ESPN hired Curt Schilling and put him on Sunday night baseball, from where he talked so much, he began to sound like someone was mowing the lawn next door — for hours. ESPN did not or could not have him cut that out or at least cut it down.
Yet Schilling was censured, then fired, for expressing his beliefs in tweets.
The first was his belief that radical, mass-murdering Islamists are much like World War II Nazis — a history-supported opinion that ESPN, remarkably, claimed was not the company’s position. Whom did ESPN feel he offended, ISIS or Third Reich Nazis?
Then he was fired for suggesting people use the public bathrooms that correspond to their body parts.
“That’s it, Schilling! You’re outta here!”
On the other hand, ESPN has long suffered the presence of NBA “Insider” Chris Broussard, a man of unshakable spiritual conviction, though his beliefs apparently don’t include “Thou shalt not steal.”
Broussard regularly has been nabbed “liberating” the work of others, then presenting it to national audiences as a product of his toil and skill in service to ESPN.
Last week, Broussard was nailed, again. He was working the Mavericks-Thunder series that included the ejection of Kevin Durant for smacking Dallas’s Justin Anderson.
Dallas Morning News sports editor Damon Marx saw Anderson and Durant shaking hands after Game 4, took a picture of that, then posted it on Twitter.
Broussard took a picture of that picture, then sent it out as if he had taken it, as if he again had been Johnny-on-the-spot.
Six hours later, Broussard added that the picture wasn’t his work.
Such has become a regular habit of both Broussard’s and ESPN’s, which for years has been giving itself full or partial — “ESPN confirms” — credit for stories lifted from outside entities.
At least Broussard’s lifts of others’ work are accurate. His exclusive report last year that Mark Cuban literally was stalking free-agent DeAndre Jordan was one Broussard eventually retracted.
Broussard also has exploited his ESPN credentials and status to preach from a religious pulpit. He feels homosexuals “openly live in unrepentant sin” and represent “an open rebellion to God.” And, given these are his beliefs, he is entitled.
But ESPN has been far more tolerant of Broussard’s beliefs than Schilling’s. Schilling was punished, then fired, because his beliefs don’t correspond to ESPN’s. Does that mean Broussard’s do?

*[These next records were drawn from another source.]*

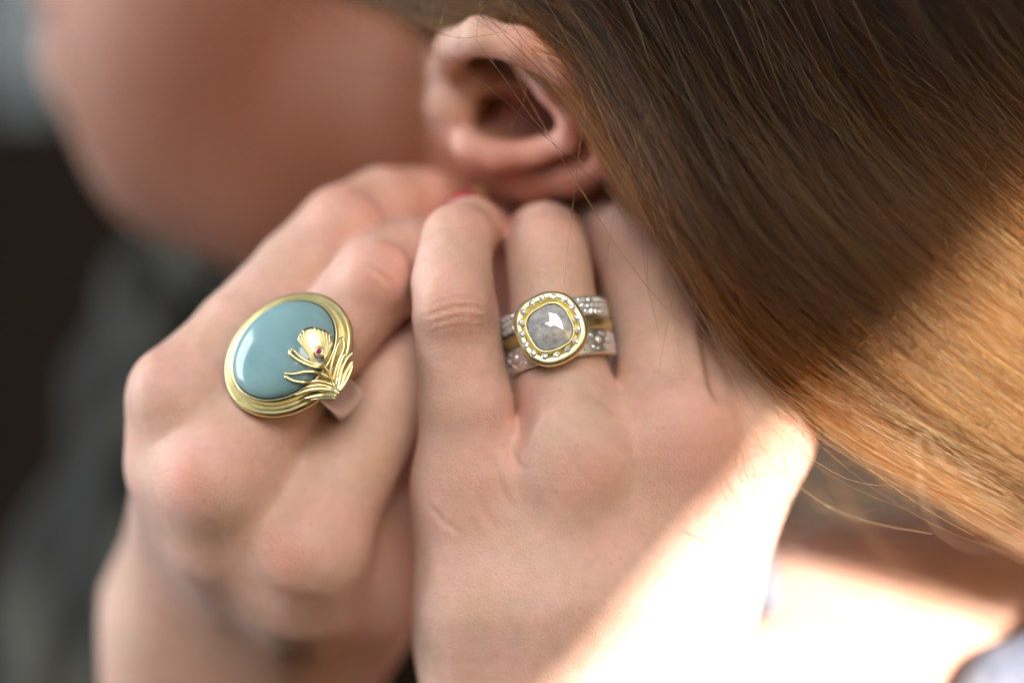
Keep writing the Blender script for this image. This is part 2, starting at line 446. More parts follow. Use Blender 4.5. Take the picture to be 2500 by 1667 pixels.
# ---------------- hand with the stacked rings (left hand, dorsal side to the camera)
def hand_b():
    F = Field(P(930, 1900, -25) - [2, 0, 2], P(2010, 380, 78) + [2, 0, 2], 0.55)
    F.o[1] = -25
    C = lambda lst: [(P(a, b, c), r) for a, b, c, r in lst]
    fingers = [
        # little finger
        C([(1136, 1190, 14, 8.8), (1136, 980, 10.5, 8.9), (1112, 770, 8.5, 8.0), (1104, 690, 9, 7.6), (1108, 640, 10, 7.0), (1118, 584, 13, 6.7), (1150, 562, 22, 6.3), (1185, 570, 34, 5.6)]),
        # ring finger
        C([(1412, 1130, 11.8, 9.6), (1374, 930, 12.3, 8.9), (1352, 760, 13, 8.3), (1342, 670, 14.5, 8.0), (1336, 620, 18, 7.9), (1330, 594, 25, 7.7), (1318, 594, 38, 7.0), (1300, 610, 50, 6.4)]),
        # middle finger
        C([(1660, 1075, 15, 10.8), (1622, 880, 19, 9.7), (1590, 710, 26, 9.2), (1548, 590, 33, 8.6), (1490, 548, 46, 7.6), (1350, 590, 58, 6.5)]),
        # forefinger
        C([(1852, 1055, 20, 10.0), (1788, 880, 27, 9.0), (1708, 740, 37, 8.6), (1615, 610, 47, 7.8), (1450, 560, 64, 6.8), (1330, 560, 66, 6.0)]),
        # thumb, behind the other fingers
        C([(1640, 1560, 48, 11), (1640, 1200, 58, 10), (1540, 850, 64, 9), (1420, 650, 68, 8)]),
    ]
    U = None
    for ch in fingers:
        G = F.blank(); G.chain(ch, 2.0)
        if U is None: U = G
        else: U.union(G, 1.0)
    # knuckle pads on the finger joints
    U.ell(P(1108, 735, 3.0), (6.4, 4.6, 7.0), 4)
    U.ell(P(1336, 614, 13.5), (6.5, 4.6, 6.0), 4)
    pal = F.blank()
    # the back of the hand: a continuous slab laid over the metacarpals, reaching forward to the webs
    KN = np.array([(1130, 1190, 14.0, 9.0), (1255, 1190, 13.0, 9.0), (1412, 1120, 12.0, 10.2), (1555, 1085, 14.0, 9.8), (1668, 1065, 15.5, 10.6), (1778, 1060, 18.0, 9.4), (1852, 1065, 20.0, 10.0)])
    MD = np.array([(1165, 1480, 15.0, 11.0), (1250, 1480, 14.0, 11.5), (1365, 1480, 13.0, 12.0), (1460, 1470, 13.5, 12.2), (1560, 1470, 15.5, 12.4), (1640, 1460, 18.0, 12.0), (1702, 1450, 22.0, 10.8)])
    WR = np.array([(1200, 1860, 24, 14.0), (1270, 1870, 22, 15), (1340, 1880, 20, 16), (1420, 1890, 21, 16.0), (1500, 1900, 22, 16.5), (1560, 1900, 25, 15), (1620, 1900, 28, 14.5)])
    for h, m, w in zip(KN, MD, WR):
        pal.chain(C([h, m, w]), 9.0)
    pal.chain(C([(1112, 1300, 20, 7.5), (1130, 1560, 24, 9)]), 8)
    F.union(U, 1.0); F.union(pal, 9.0)
    # raised knuckles and the extensor tendons running back from them
    F.ell(P(1404, 1105, 3.0), (8.0, 3.2, 9.0), 8)
    F.ell(P(1668, 1060, 6.8), (8.0, 3.4, 8.5), 8)
    F.ell(P(1868, 1040, 13.5), (5.5, 5.0, 7.5), 6)
    for a, b in (((1415, 1180, 3.2), (1450, 1560, 7.0)), ((1672, 1120, 8.0), (1600, 1560, 9.0))):
        F.cone(P(*a), P(*b), 1.6, 1.6, 6)
    v, q = F.mesh(); n = vnormals(v, q)
    L = []
    for dy, w, dep in ((0, .34, .55), (-22, .25, .22), (24, .28, .30), (46, .25, .18), (-44, .25, .15)):
        L.append(([(1030, 775 + dy), (1075, 760 + dy), (1115, 750 + dy), (1165, 752 + dy), (1195, 762 + dy)], w, dep * .62))
    L += [([(1270, 610), (1320, 604), (1365, 600), (1405, 596)], .30, .26), ([(1280, 632), (1340, 624), (1400, 616)], .25, .12),
          ([(1290, 585), (1345, 578), (1395, 574)], .25, .12), ([(1285, 655), (1340, 650), (1400, 640)], .25, .10),
          ([(1030, 640), (1100, 636), (1170, 640)], .25, .10), ([(1040, 560), (1110, 553), (1160, 556)], .3, .16),
          # fold running back from the web between little and ring finger
          ([(1240, 1060), (1250, 1110), (1275, 1150)], .7, .5),
          ([(1190, 1100), (1210, 1150), (1235, 1215), (1262, 1260)], .8, .32),
          ([(1165, 1190), (1180, 1250), (1215, 1300)], .8, .22),
          ([(1045, 1230), (1090, 1280), (1135, 1308)], .5, .22),
          ([(1395, 1130), (1425, 1165), (1455, 1195)], .5, .14),
          ([(1375, 1200), (1400, 1260), (1415, 1310)], 1.0, .18),
          ([(1715, 770), (1728, 850), (1742, 930), (1760, 990)], 1.1, 1.1)]
    for i in range(16):      # fine cross lines over the knuckles
        x = 1340 + rng.uniform(0, 130); y = 1010 + i * 13
        L.append(([(x - 55, y + rng.uniform(-9, 9)), (x, y + rng.uniform(-7, 7)), (x + 55, y + rng.uniform(-12, 8))], .16, .045))
        x = 1620 + rng.uniform(0, 110); y = 990 + i * 10
        L.append(([(x - 50, y + rng.uniform(-12, 12)), (x + 50, y + rng.uniform(-14, 10))], .16, .045))
    v = creases(v, n, L)
    bl = glow(v, [(P(1432, 1163, 2), 6, .5), (P(1690, 1085, 4), 9, .5), (P(1610, 1050, 3), 7, .2), (P(1110, 745, -1), 10, .35), (P(1340, 607, 5), 4, .25),
                  (P(1330, 520, 12), 9, .25), (P(1130, 530, 10), 9, .3), (P(1185, 560, 26), 9, .6), (P(1470, 1300, 4), 9, .15), (P(1180, 1200, 3), 8, .2),
                  (P(1150, 1655, 10), 5, .4), (P(1890, 1000, 24), 10, .3)])
    add_piece(v, q, bl, np.zeros(len(v)))

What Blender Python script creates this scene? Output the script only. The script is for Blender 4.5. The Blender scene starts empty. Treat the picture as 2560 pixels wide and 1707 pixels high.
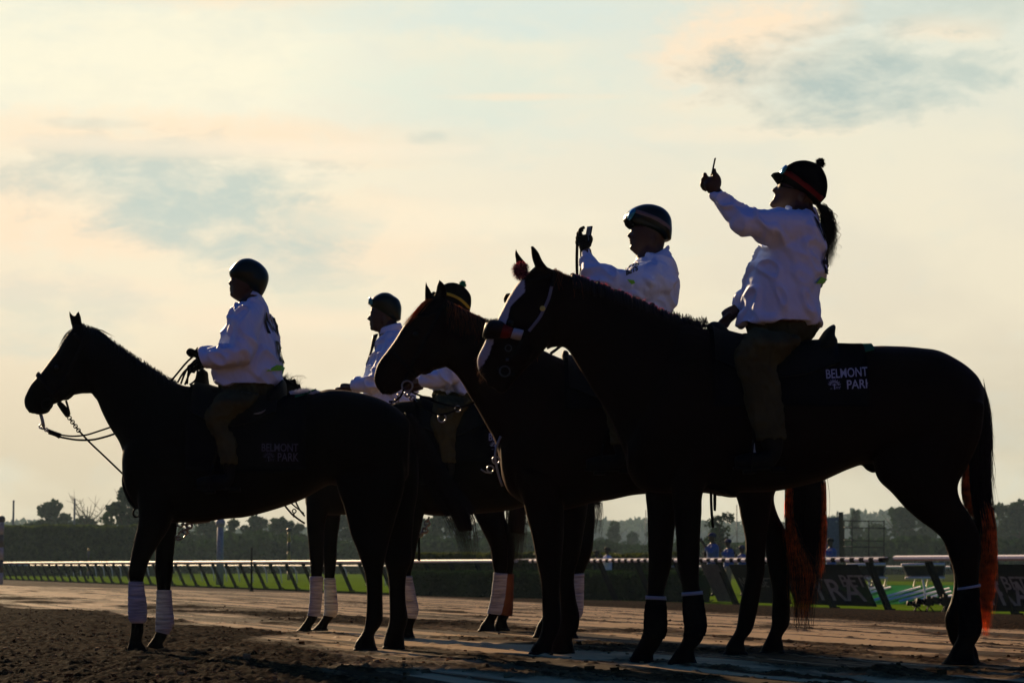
import bpy, bmesh, math, random
import numpy as np
from mathutils import Vector, Matrix
from mathutils.bvhtree import BVHTree
random.seed(7); rng = np.random.default_rng(7)
SC = bpy.context.scene; COL = SC.collection
R = math.radians
# ------------------------------------------------------------------ camera
F = 6000.0; CX, CY, HY = 1280.0, 853.5, 1410.0
TH = math.atan((HY - CY) / F); CAMZ = 0.5
cam = bpy.data.cameras.new("camera"); camo = bpy.data.objects.new("camera", cam); COL.objects.link(camo)
cam.sensor_width = 36; cam.lens = F / 2560 * 36; cam.clip_start = 0.1; cam.clip_end = 6000
camo.location = (0, 0, CAMZ); camo.rotation_euler = (math.pi / 2 + TH, 0, 0)
cam.dof.use_dof = True; cam.dof.focus_distance = 13.0; cam.dof.aperture_fstop = 9.0
SC.camera = camo
SC.view_settings.view_transform = 'Standard'; SC.view_settings.look = 'None'
SC.view_settings.exposure = 0.9; SC.view_settings.gamma = 1.0
SC.cycles.max_bounces = 6; SC.cycles.volume_bounces = 0; SC.cycles.transparent_max_bounces = 12
SC.cycles.use_denoising = True
# ------------------------------------------------------------------ light
SUN_AZ, SUN_EL = R(-22), R(16.5)        # azimuth measured from +Y (view direction) towards +X
sd = Vector((math.sin(SUN_AZ) * math.cos(SUN_EL), math.cos(SUN_AZ) * math.cos(SUN_EL), math.sin(SUN_EL)))
sun = bpy.data.lights.new("sun", 'SUN'); suno = bpy.data.objects.new("sun", sun); COL.objects.link(suno)
sun.energy = 5.0; sun.angle = R(0.6); sun.color = (1.0, 0.71, 0.41)
suno.rotation_euler = sd.to_track_quat('Z', 'Y').to_euler()

def nn(nt, t, **k):
    n = nt.nodes.new(t)
    for a, b in k.items():
        if a == 'inp':
            for i, v in b.items():
                n.inputs[i].default_value = v
        else: setattr(n, a, b)
    return n
world = bpy.data.worlds.new("World"); SC.world = world; world.use_nodes = True
nt = world.node_tree; nt.nodes.clear(); L = nt.links.new
out = nn(nt, 'ShaderNodeOutputWorld'); bg = nn(nt, 'ShaderNodeBackground'); L(bg.outputs[0], out.inputs[0])
tc = nn(nt, 'ShaderNodeTexCoord'); sep = nn(nt, 'ShaderNodeSeparateXYZ'); L(tc.outputs['Generated'], sep.inputs[0])
sky = nn(nt, 'ShaderNodeTexSky', sky_type='NISHITA', sun_disc=False, sun_elevation=SUN_EL, sun_rotation=SUN_AZ)
sky.air_density = 1.6; sky.dust_density = 2.0; sky.ozone_density = 2.0
skym = nn(nt, 'ShaderNodeVectorMath', operation='SCALE', inp={3: 0.016}); L(sky.outputs[0], skym.inputs[0])
def M(op, a, b=None, c=None, clamp=False):
    n = nt.nodes.new('ShaderNodeMath'); n.operation = op; n.use_clamp = clamp
    for i, v in enumerate((a, b, c)):
        if v is None: continue
        if isinstance(v, (int, float)): n.inputs[i].default_value = v
        else: L(v, n.inputs[i])
    return n.outputs[0]
def ramp(fac, stops, interp='LINEAR'):
    n = nt.nodes.new('ShaderNodeValToRGB'); n.color_ramp.interpolation = interp
    e = n.color_ramp.elements
    while len(e) < len(stops): e.new(0.5)
    for x, (p, c) in zip(e, stops):
        x.position = p; x.color = (c, c, c, 1) if isinstance(c, (int, float)) else (*c, 1)
    L(fac, n.inputs[0]); return n.outputs[0]
def mix(f, a, b, bt='MIX'):
    n = nt.nodes.new('ShaderNodeMix'); n.data_type = 'RGBA'; n.blend_type = bt
    for i, v in ((0, f), (6, a), (7, b)):
        if isinstance(v, (int, float)): n.inputs[i].default_value = v
        elif isinstance(v, tuple): n.inputs[i].default_value = (*v, 1)
        else: L(v, n.inputs[i])
    return n.outputs[2]
X, Yc_, Z = sep.outputs
zz = M('MULTIPLY', Z, 2.0)
grad = ramp(zz, [(0.0, (0.62, 0.54, 0.38)), (0.08, (0.67, 0.58, 0.41)), (0.2, (0.83, 0.73, 0.54)), (0.3, (0.86, 0.79, 0.61)), (0.4, (0.79, 0.80, 0.66)), (0.5, (0.71, 0.77, 0.67)), (1.0, (0.25, 0.30, 0.36))])
lr = M('MULTIPLY', X, -4.0)          # brighter to the left, where the sun is
lr = M('ADD', lr, 0.5, clamp=True)
grad = mix(lr, mix(1.0, grad, (0.95, 0.96, 0.99), 'MULTIPLY'), mix(1.0, grad, (1.10, 1.06, 1.04), 'MULTIPLY'))
mp = nn(nt, 'ShaderNodeMapping'); mp.inputs['Scale'].default_value = (1.0, 1.0, 2.3); L(tc.outputs['Generated'], mp.inputs[0])
def noise(scale, detail=5, rough=0.55, dist=0.0, off=(0, 0, 0)):
    a = nn(nt, 'ShaderNodeVectorMath', operation='ADD'); L(mp.outputs[0], a.inputs[0]); a.inputs[1].default_value = off
    n = nn(nt, 'ShaderNodeTexNoise', inp={'Scale': scale, 'Detail': detail, 'Roughness': rough, 'Distortion': dist}); L(a.outputs[0], n.inputs['Vector'])
    return n.outputs[0]
def blob(cx, cz, rx, rz, w=0.5):      # a cloud bank around one direction, its edge broken by noise
    dx = M('DIVIDE', M('SUBTRACT', X, cx), rx); dz = M('DIVIDE', M('SUBTRACT', Z, cz), rz)
    d = M('ADD', M('MULTIPLY', dx, dx), M('MULTIPLY', dz, dz))
    return M('SUBTRACT', 1.0, d)
def D(px, py): return ((px - CX) / F, (HY - py) / F)
n_a = noise(26, 6, 0.62, 0.4); n_b = noise(70, 5, 0.6, 0.2, (3, 1, 2)); n_c = noise(11, 4, 0.5, 0.3, (7, 2, 5))
def bank(px, py, rx, ry, amp=2.9, soft=1.1):
    cx, cz = D(px, py); b = blob(cx, cz, rx / F, ry / F)
    v = M('ADD', b, M('MULTIPLY', M('SUBTRACT', n_a, 0.5), amp)); v = M('ADD', v, M('MULTIPLY', M('SUBTRACT', n_b, 0.5), amp * .55))
    return M('DIVIDE', v, soft, clamp=True)
light = (1.0, 0.79, 0.56); grey = (0.56, 0.63, 0.56); glow = (1.0, .93, .70)
col = mix(M('MULTIPLY', ramp(n_c, [(0.45, 0.0), (0.62, 1.0)]), 0.35), grad, (0.95, 0.85, 0.62))
col = mix(M('MULTIPLY', ramp(n_a, [(0.52, 0.0), (0.70, 1.0)]), 0.22), col, (0.66, 0.72, 0.64))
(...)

It is difficult for ESPN employees to toe such crooked, confusing lines, especially when some lead to the exits, others to bathrooms. Oh, well, as long as they wash their hands — of everything.
How long before Mike Francesa gets one right?
Even more lost tapes: We remain blessed by the presence of Mike Francesa. There is no one who has been so wrong, so often; yet he continues to consider himself Erasmus the Second. Three from last week:
1) No way — absolutely no way! — Francesa previously had insisted, authoritatively, that the “No. 1 pick will not be a quarterback.” Result: The first two picks were QBs.
2) No way — absolutely no way! — Ryan Fitzpatrick scored a 48 on the Wonderlic aptitude test; the highest possible score, he hollered, is 40! Result: Fitzpatrick scored a 48; 50 is tops.
3) In 2008, as Zenyatta, a filly, began to make news and noise, Francesa, horseracing expert (who never has picked a winner before a race), dismissed her as “media hype,” ignore her.
Result: Zenyatta won 19 of 20 starts. Her only “loss” was her last and most memorable race: After a horrible start in the 2010 Breeders Cup Classic, she came from dead-last, 18 lengths back, to finish second, losing by inches.
Last week, “media hype” Zenyatta was elected to the Racing Hall of Fame.
Bring on the Sean
If Sean McDonough replaces Mike Tirico — Tirico’s off to NBC — on ESPN’s “Monday Night Football,” that should be good for those who prefer honesty to pandering.
Raul Ibanez, so easy to root for because he played the game in defiance of the too-cool-to-care, “The Game Has Changed” style, has joined ESPN as a studio analyst.
Laughable to hear Craig Carton rip anyone as a coward when he regularly rips people, then kisses their fannies when they’re with him on the air.
Sunday night’s ESPN-ordered 8:05 start is Yankees-Red Sox. Last Sunday was Red Sox-Astros. It went 12 innings and an impossible 5:03, ending here — and in Boston — after 1 a.m. Then Boston flew to Atlanta, Houston to Seattle, for games the same day/next night.
Monday, Yankees-Texas on YES, Ken Singleton and David Cone listed Rangers’ 1990s sluggers, including Ivan “Pudge” Rodriguez and Rafael Palmeiro. No mention of how they became sudden sluggers.
After being benched for the biggest game of the season, you would think Ranger Dan Boyle might have chosen to leave quietly, with some dignity.
By the way, I know exactly how it feels for Tom Brady to be so incredibly handsome that he’s mocked as a “pretty boy.”